A matrix (associated to an endomorphism) for which it exists $v$ such that $(v,Av, \dots, A^{n-1})$ is linearly independent is called a cyclic endomorphism. This is a direct French translation and I'm not sure that this is a proper English mathematical wording.
At least Wikipedia mentions that a vector $v$ for which $(v,Av, \dots, A^{n-1})$ spans $V$ is a cyclic vector.
You can have a look to French Wikipedia Decomposition de Frobenius, in particular the paragraph Endomorphisme cyclique. Unfortunately, the English version seems to lack a similar paragraph.
This paragraph mentions equivalent conditions for an endomorphism $u$ to be cyclic:
the degree of the minimum polynomial of $u$ is equal to the dimension of $V$,
the minimal polynomial and the characteristic polynomial of $u$ are equal (with the sign near);
an endomorphism commutes with $u$ (if and) only if it is a polynomial in $u$;
there is a base of $V$ in which the matrix of $u$ is a companion matrix. It is then the companion matrix of the minimal polynomial of $u$.
This is basically a restatement of the problem, but it still might be useful.
For every vector $v \in V$ there exists a unique monic polynomial $p$ of minimal degree such that $p(A)v = 0$.
Namely, the minimal polynomial $m_A$ of $A$ annihilates $A$ so the set of all monic polynomials $q$ such that $q(A)v = 0$ is nonempty. Consider the polynomials of minimal degree.
Let $p,q$ be two such polynomials. Then $(q-r)(A)v = q(A)v - r(A)v = 0$ and $q-r$ is of lesser degree than the minimal, which implies $q = r$.
As a consequence, if $q(A)v= 0$ then $p \,|\,q$. Namely, $\deg q \ge \deg p$ so there exist unique $g, h$ such that $p = qg + h$ with $\deg h < \deg p$. In particular
$$0 = q(A)v = g(A)p(A)v + h(A)v = h(A)v \implies h = 0 \implies p \,|\,q$$
Note that $\deg p \le n$ because $\deg m_A \le n$ and $p \,|\, m_A$.
Therefore, linear independence of $\{v, Av, \ldots, A^{n-1}v\}$ is equivalent to the fact that $\deg p = n$, which in turn is equivalent to $m_A = p$.
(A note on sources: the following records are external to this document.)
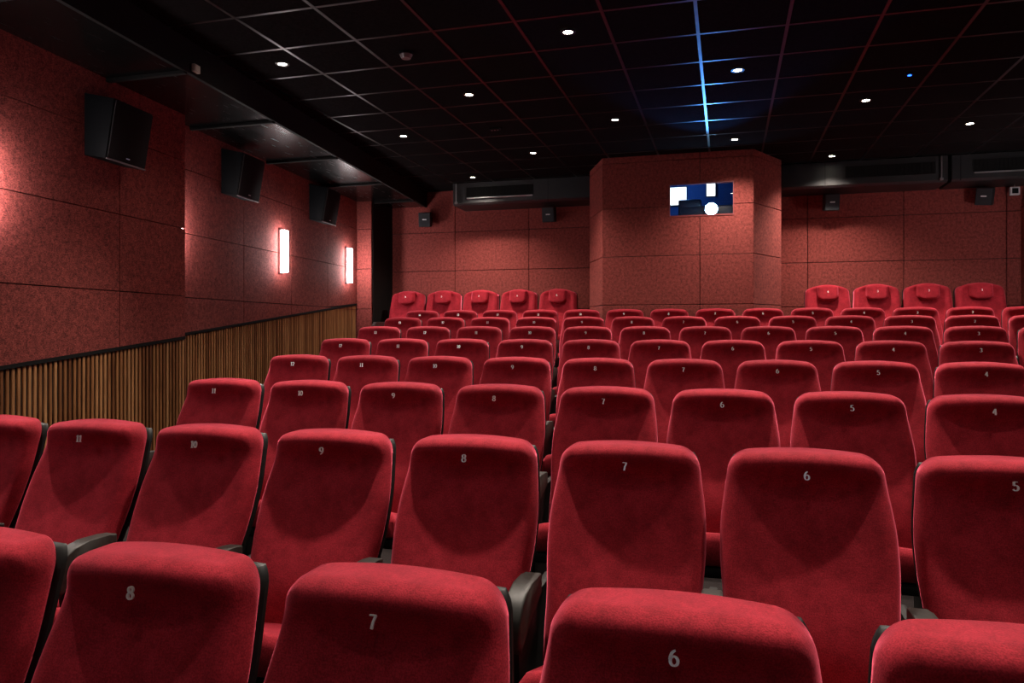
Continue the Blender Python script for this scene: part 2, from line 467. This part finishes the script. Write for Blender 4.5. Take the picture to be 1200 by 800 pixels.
# walls with wood wool boards: z seams at .30, .92, 1.54 above the eye
SE = [EYE + .30, EYE + .92, EYE + 1.54]
G = 0.004
def board_wall(bm, xs, zs, y0, y1, mtx=None):
    for a, b in zip(xs[:-1], xs[1:]):
        for c, d in zip(zs[:-1], zs[1:]):
            box(bm, a + G, b - G, y0, y1, c + G, d - G, 0.004, 1, mtx)
# back wall
wb = struct('wall_back', boxes([(-6.2, XR + .1, YB + .03, YB + .13, 0.0, HC + .05)]), M_MATTE)
bm = BM()
board_wall(bm, [-5.30, -4.17, -2.95, -1.75], [VFL] + SE + [HC], YB, YB + .03)
board_wall(bm, [0.45, 1.09, 2.31, 3.53, XR], [VFL] + SE + [HC], YB, YB + .03)
struct('wall_boards', bm, M_WW, wb)
# left wall: two stretches, the nearer standing 0.2 m further out
def wmat(P): return Matrix(((DV.x, NV.x, 0, P.x), (DV.y, NV.y, 0, P.y), (0, 0, 1, 0), (0, 0, 0, 1)))
def trim1(t): return EYE - 0.07 + 0.087 * t        # lower edge of the boards, following the steps
def trim2(t): return EYE - 0.041 + 0.097 * t
W1, W2 = wmat(P1), wmat(P2)
bm = BM()
box(bm, -13.4, 0.0, -0.45, -0.035, -0.3, HC + .05, mtx=W1)
box(bm, -0.2, 5.4, -0.25, -0.035, -0.3, HC + .05, mtx=W2)
wl = struct('wall_left', bm, M_MATTE)
def clipped_boards(bm, ts, zs, trim, M):
    for a, b in zip(ts[:-1], ts[1:]):
        za, zb = trim(a + G), trim(b - G)
        lo = None
        for c, d in zip(zs[:-1], zs[1:]):
            la, lb = max(c + G, za), max(c + G, zb)
            hi = d - G
            if min(la, lb) >= hi - 0.01: continue
            v = []
            la, lb = min(la, hi - .005), min(lb, hi - .005)
            for n0 in (-0.035, 0.0):
                v.append([bm.verts.new(M @ Vector(p)) for p in ((a + G, n0, la), (b - G, n0, lb), (b - G, n0, hi), (a + G, n0, hi))])
            bm.faces.new(v[0]); bm.faces.new(v[1])
            for k in range(4): bm.faces.new((v[0][k], v[0][(k + 1) % 4], v[1][(k + 1) % 4], v[1][k]))
zs = [EYE - 2.2, EYE - 1.56, EYE - .94, EYE - .32] + SE + [HC]
bm = BM()
clipped_boards(bm, [-13.4, -12.15, -10.9, -9.65, -8.4, -7.14, -5.89, -4.64, -3.38, -2.13, -0.88, 0.0], zs, trim1, W1)
clipped_boards(bm, [0.0, 1.09, 2.24, 3.34, 4.43], zs, trim2, W2)
# end face of the nearer stretch and the pilaster in the corner
box(bm, -0.004, 0.0, -0.235, -0.036, trim1(0), HC, mtx=W1)
struct('wall_boards', bm, M_WW, wl)
bm = BM()
pz = [1.0] + SE + [HC]
board_wall(bm, [-5.56, -5.27], pz, 10.47, 10.50)
struct('wall_pilaster', bm, M_WW, wl)
struct('wall_recess', boxes([(-5.60, -5.275, 10.505, YB + .03, 0.3, HC), (-5.275, -5.262, 10.505, YB + .03, 0.3, HC)]), M_MATTE, wl)
def floor_at(y):
    z = 0.0
    for i in range(1, 8):
        if y > ROWS[i - 1][1] + 0.18: z = FLOORS[i][1]
    return z if y < 9.99 else VFL
# oak slats on a black backing
bm = BM()
box(bm, -13.4, 0.0, -0.034, -0.0215, -0.3, 1.0, mtx=W1); box(bm, -0.2, 4.43, -0.034, -0.0215, -0.3, 1.45, mtx=W2)
struct('slat_backing', bm, M_MATTE, wl)
bm = BM()
for M, t0, t1, trim in ((W1, -8.0, 0.0, trim1), (W2, 0.0, 4.43, trim2)):
    t = t0
    while t + .03 < t1:
        p = M @ Vector((t, 0, 0)); z0 = floor_at(p.y); zt = trim(t) - 0.03
        if zt > z0 + .05: box(bm, t + .009, t + .036, -0.020, -0.006, z0, zt, 0.003, 1, M)
        t += 0.046
struct('wall_slats', bm, M_OAK, wl)
bm = BM()
def rail(M, t0, t1, trim):
    v = []
    for n0 in (-0.034, 0.004):
        v.append([bm.verts.new(M @ Vector(p)) for p in ((t0, n0, trim(t0) - .028), (t1, n0, trim(t1) - .028), (t1, n0, trim(t1)), (t0, n0, trim(t0)))])
    bm.faces.new(v[0]); bm.faces.new(v[1])
    for k in range(4): bm.faces.new((v[0][k], v[0][(k + 1) % 4], v[1][(k + 1) % 4], v[1][k]))
rail(W1, -13.4, 0.0, trim1); rail(W2, 0.0, 4.43, trim2)
struct('wall_rail', bm, M_MATTE, wl)
# right wall, seen only as a sliver: cladding below, darker wall above
wr = struct('wall_right', boxes([(XR, XR + .1, -7.6, YB + .1, -0.3, HC + .05)]), M_PAINT)
bm = BM()
for a in range(14):
    y1 = YB - 0.02 - 1.25 * a
    for c, d in zip([0.0] + SE[:2], SE[:2] + [EYE + 1.57]): box(bm, XR - .06, XR, y1 - 1.25 + G, y1 - G, c + G, d - G)
struct('wall_boards', bm, M_WW, wr)

# front wall with the white screen the projector lights, behind the camera
wf = struct('wall_front', boxes([(-6.2, XR + .1, -7.7, -7.6, -0.3, HC + .05)]), M_MATTE)
scr = obj('projection_screen', boxes([(-2.9, 2.9, -7.55, -7.50, 0.9, 3.5)]), M_WHITE)
tag(scr, 'wide white cinema screen on the front wall facing the seats', 'screen')

# soffit along the left wall: lacquered underside with cross battens
ZS = EYE + 1.965
e0 = Vector((-4.095, 6.02, 0))
ta, tb = -13.4, 5.30
a = e0 + DV * ta; b = e0 + DV * tb
sh = lambda p, k: (p - NV * k)
bm = BM()
def slab(pts, z0, z1):
    A = [bm.verts.new((p.x, p.y, z0)) for p in pts]; B = [bm.verts.new((p.x, p.y, z1)) for p in pts]
    bm.faces.new(A); bm.faces.new(B[::-1])
    for k in range(len(pts)): bm.faces.new((A[k], A[(k + 1) % len(pts)], B[(k + 1) % len(pts)], B[k]))
yb = lambda p: Vector((p.x, min(p.y, YB), 0))
slab([a, b, sh(b, 1.3), sh(a, 1.3)], ZS, ZS + 0.03)
so = struct('ceiling_soffit', bm, M_SOF)
bm = BM(); slab([a + NV * .012, b + NV * .012, sh(b, 0.02), sh(a, 0.02)], ZS - .012, HC + 0.02)
struct('soffit_fascia', bm, M_MATTE, so)
bm = BM()
for y in (2.0, 3.4, 4.77, 6.15, 7.65, 9.15, 10.55):
    t = (y - e0.y) / DV.y; c = e0 + DV * t
    box(bm, c.x - 1.2, c.x, y - .02, y + .02, ZS - .028, ZS - .001, 0.003, 1)
struct('soffit_batten', bm, M_MATTE, so)

# projection booth with its port
bx0, bx1, by = -1.545, 0.316, 9.60
wx0, wx1, wz0, wz1 = -0.689, 0.075, EYE + 1.42, EYE + 1.81
bm = BM()
zb = [0.5] + SE + [EYE + 2.12, HC]
xs = [bx0, -0.323, bx1]
for a_, b_ in zip(xs[:-1], xs[1:]):
    for c_, d_ in zip(zb[:-1], zb[1:]):
        if d_ <= wz0 or c_ >= wz1 or (c_ < wz0 and d_ < wz0): box(bm, a_ + G, b_ - G, by, by + .04, c_ + G, d_ - G, 0.004, 1)
# boards around the port (cut by hand around the opening)
for a_, b_, c_, d_ in ((bx0, wx0, SE[1], SE[2]), (bx0, wx0, SE[2], EYE + 2.12), (wx1, bx1, SE[1], SE[2]), (wx1, bx1, SE[2], EYE + 2.12),
                       (wx0, -0.323, SE[1], wz0), (-0.323, wx1, SE[1], wz0), (wx0, -0.323, wz1, EYE + 2.12), (-0.323, wx1, wz1, EYE + 2.12)):
    ga = 0 if a_ in (wx0, wx1) else G; gb = 0 if b_ in (wx0, wx1) else G
    gc = 0 if c_ in (wz0, wz1) else G; gd = 0 if d_ in (wz0, wz1) else G
    box(bm, a_ + ga, b_ - gb, by, by + .04, c_ + gc, d_ - gd)
# slanted cheeks
for sx, x0, x1 in ((-1, bx0, bx0 - 0.30), (1, bx1, bx1 + 0.37)):
    p, q = Vector((x0, by, 0)), Vector((x1, by + .75, 0))
    d = (q - p); L = d.length; d.normalize(); n = Vector((d.y, -d.x, 0)) * (1 if sx > 0 else -1)
    Mx = Matrix(((d.x, n.x, 0, p.x), (d.y, n.y, 0, p.y), (0, 0, 1, 0), (0, 0, 0, 1)))
    for c_, d_ in zip(zb[:-1], zb[1:]): box(bm, G, L, -0.04, 0.0, c_ + G, d_ - G, 0.003, 1, Mx)
    box(bm, min(x1, x1 - sx * .04), max(x1, x1 - sx * .04), by + .75, YB + .03, 0.5, HC)
booth = struct('wall_booth', bm, M_WW)
bm = BM()   # dark backing behind the joints, leaving the port open
for q in ((bx0, wx0 - .01, 0.5, HC), (wx1 + .01, bx1, 0.5, HC), (wx0 - .01, wx1 + .01, 0.5, wz0 - .01), (wx0 - .01, wx1 + .01, wz1 + .01, HC)):
    box(bm, q[0], q[1], by + .042, by + .06, q[2], q[3])
struct('wall_backing', bm, M_MATTE, booth)
struct('booth_interior', boxes([(bx0 - .2, bx1 + .2, 11.0, 11.05, VFL, HC), (bx0 - .24, bx0 - .2, 10.36, 11.05, VFL, HC), (bx1 + .2, bx1 + .24, 10.36, 11.05, VFL, HC),
                                (bx0, bx1, by + .07, 11.0, HC - .06, HC - .02)]), M_BOOTH, booth)
win = struct('window_1', boxes([(wx0 - .012, wx1 + .012, by - .006, by + .06, wz0 - .018, wz0), (wx0 - .012, wx1 + .012, by - .006, by + .06, wz1, wz1 + .012),
                                (wx0 - .012, wx0, by - .006, by + .06, wz0, wz1), (wx1, wx1 + .012, by - .006, by + .06, wz0, wz1)]), M_FRAME)
struct('window_pane', boxes([(wx0, wx1, by + .035, by + .041, wz0, wz1)]), M_PANE, win)

# projector inside the booth
px, pz_ = -0.187, EYE + 1.512
pr = link('film_projector', None, None, (px, 10.15, VFL)); tag(pr, 'film projector shining a bluish white beam through the booth window', 'projector')
bm = BM(); box(bm, -0.42, 0.28, -0.20, 0.55, pz_ - VFL - .16, pz_ - VFL + .075, 0.02, 2); box(bm, -0.42, -0.13, -0.20, 0.55, pz_ - VFL + .05, pz_ - VFL + .165, 0.02, 2)
obj('body', bm, mat('projector_case', (0.03, 0.04, 0.07), 0.4), pr, angle=40)
bm = BM(); box(bm, -0.20, 0.20, -0.05, 0.45, 0.0, pz_ - VFL - .162, 0.01, 1)
obj('pedestal', bm, M_AC, pr, angle=40)
RX = Matrix.Rotation(PI / 2, 4, 'X')
bm = BM(); cyl(bm, 0.085, 0.0, 0.17, 32, mtx=Matrix.Translation((0, -0.20, pz_ - VFL)) @ RX)
obj('lens_barrel', bm, M_AC, pr, angle=40)
bm = BM(); bmesh.ops.create_uvsphere(bm, u_segments=24, v_segments=12, radius=0.075)
for v in bm.verts: v.co = Vector((v.co.x, v.co.y * 0.5 - .372, v.co.z + pz_ - VFL))
obj('lens', bm, M_LENS, pr, smooth=True)
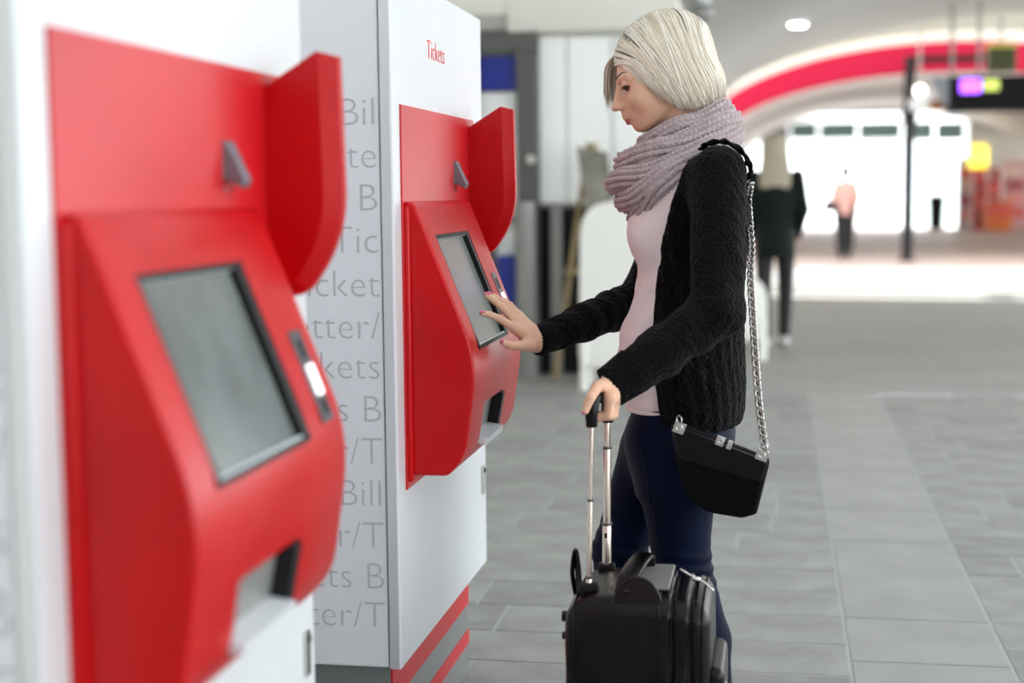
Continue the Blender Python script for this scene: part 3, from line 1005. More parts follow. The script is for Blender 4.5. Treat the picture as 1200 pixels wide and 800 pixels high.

The answer to your question "when $(*)$ the orbit $\{v,Av,\cdots,A^{n-1}v\}$ over a vector space $V$ can generate a basis of $V$ ?" is, in a probabilistic point of view: ALWAYS.
Indeed, let $\chi_A$ be the characteristic polynomial of $A$ and $discr_A$ be its discriminant. The set $Z$ of $A\in M_n(\mathbb{C})$ s.t. $discr_A\not= 0$ is Zariski open dense. Thus, if the entries of $A$ are randomly chosen (using a normal law for example) then $A\in Z$ (that is $A$ has $n$ distinct eigenvalues) with probability $1$. We may assume that $A$ is diagonal; then the vector $v=[1,\cdots,1]^T$ realizes $(*)$ and more generally, a randomly chosen vector realizes $(*)$ with probability $1$; therefore, when $A\in Z$ (not in a diagonal form) then a random vector realizes $(*)$ with probability $1$.
Of course, there exist matrices, with multiple eigenvalues, that have the considered property. cf. the other answers.